La copertura non è ancora uniforme dappertutto, come certifica AGCOM con una mappa interattiva, e anche se per alcuni operatori il sorpasso del traffico generato con 4G (piuttosto che 3G) è ormai realtà siamo ancora lontani da un risultato ottimale; il tutto in attesa di vedere come si evolverà la situazione con l’arrivo, ormai imminente, del 5G, le cui frequenze andranno presto all’asta.

fonte immagine: http://bit.ly/2IvSSpS

Per chi sta pensando di cogliere la palla dell’introduzione del nuovo indice mobile-first al balzo per dare una rinfrescata al proprio sito internet, insomma, è bene che a questi aspetti siano date le debite attenzioni.

E ora arrivano le PWA

In questo quadro, guardando a un futuro che in realtà è già presente, si sta facendo strada una soluzione innovativa come è quella rappresentata dalle Progressive Web App (o PWA).

Abbiamo già parlato di questo sviluppo più nel dettaglio per il blog di Digital Dictionary, dove abbiamo visto che si tratta di strumenti “a metà strada” tra le app e i siti internet.

Grazie alle loro caratteristiche le PWA sono ottimi strumenti anche nell’ottica del passaggio al mobile-first index perché possono essere responsive e venire eseguite da qualsiasi browser; inoltre i motori di ricerca riescono ad accedere facilmente ai loro contenuti, diversamente da quanto avviene per le app “tradizionali” (che per essere indicizzate richiedono un impegno extra da parte dello sviluppatore).

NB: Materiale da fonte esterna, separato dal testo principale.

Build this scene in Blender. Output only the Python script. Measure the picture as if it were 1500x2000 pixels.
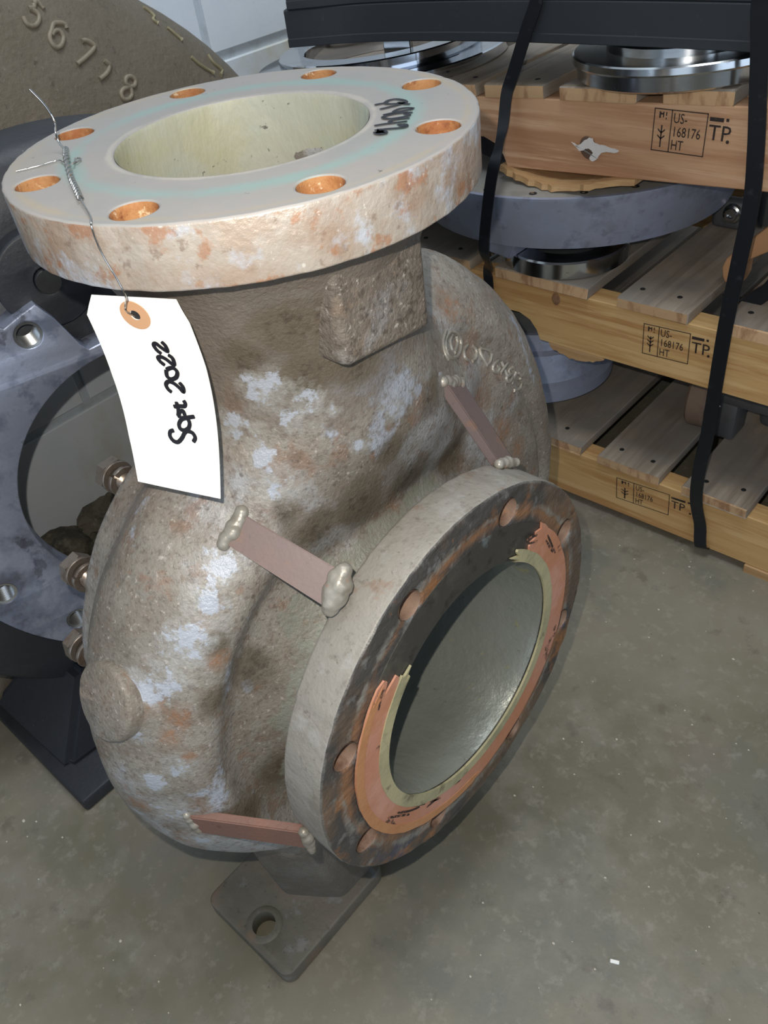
import bpy, bmesh, math, random
from math import pi, sin, cos, radians as R, sqrt
from mathutils import Vector, Matrix, noise as mnoise
for o in list(bpy.data.objects): bpy.data.objects.remove(o)
S = bpy.context.scene
C = S.collection
FZ = -0.368                      # floor height; the origin is the centre of the pump's suction face

# ------------------------------------------------------------------ camera, world, light
cam = bpy.data.cameras.new('camera'); co = bpy.data.objects.new('camera', cam); C.objects.link(co)
cam.sensor_fit = 'HORIZONTAL'; cam.sensor_width = 36.0; cam.lens = 36.0 * 1607.3 / 1500.0
cam.clip_start = 0.02
xr = Vector((0.7464, 0.6557, -0.1142)); dn = Vector((0.3655, -0.5472, -0.7529)); fw = Vector((-0.5562, 0.5202, -0.6481))
CAM = Vector((0.2710, -0.3218, 0.5455))
m = Matrix((xr, -dn, -fw)).transposed().to_4x4(); m.translation = CAM
co.matrix_world = m
S.camera = co
S.view_settings.view_transform = 'Standard'; S.view_settings.look = 'None'
S.view_settings.exposure = 0.0; S.view_settings.gamma = 1.0
S.view_settings.use_curve_mapping = False

w = bpy.data.worlds.new('world'); S.world = w; w.use_nodes = True
bg = w.node_tree.nodes['Background']; bg.inputs[0].default_value = (0.80, 0.88, 1.0, 1); bg.inputs[1].default_value = 0.075

def lamp(name, kind, loc, power, color, size=0.1, target=None, sy=None):
    l = bpy.data.lights.new(name, kind); l.energy = power; l.color = color
    if kind == 'AREA':
        l.shape = 'RECTANGLE'; l.size = size; l.size_y = sy or size
    else:
        l.shadow_soft_size = size
    o = bpy.data.objects.new(name, l); C.objects.link(o); o.location = loc
    if target is not None:
        o.rotation_euler = (Vector(target) - Vector(loc)).to_track_quat('-Z', 'Y').to_euler()
    return o
# the phone's flash, just above and left of its lens
lamp('phone_flash', 'POINT', CAM - xr * 0.024 - dn * 0.032, 13.0, (1.0, 0.95, 0.87), 0.003)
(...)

Le Progressive Web App si possono vedere come “cornici” dentro le quali inserire di volta in volta del contenuto, con tutti i vantaggi delle app – come la possibilità di offrire delle notifiche push – ma senza i limiti che queste hanno (di costo di sviluppo, di spazio sullo store e nei telefonini e di approvazione dei contenuti).

fonte immagine: http://bit.ly/2Hdd3cu

Il panorama è in continua evoluzione, anche se per le ragioni che abbiamo spiegato il passaggio al mobile-first index segna un punto di svolta nel suo piccolo “storico” per l’indicizzazione dei contenuti e quindi anche per come viene vissuto il web attraverso l’uso del motore di ricerca di Google.

Chiedersi se la nostra azienda, con il suo sito, è pronta a cogliere le opportunità che si presenteranno per via di questo cambiamento diventa indispensabile per lo sviluppo di ogni business, dal più piccolo al più grande.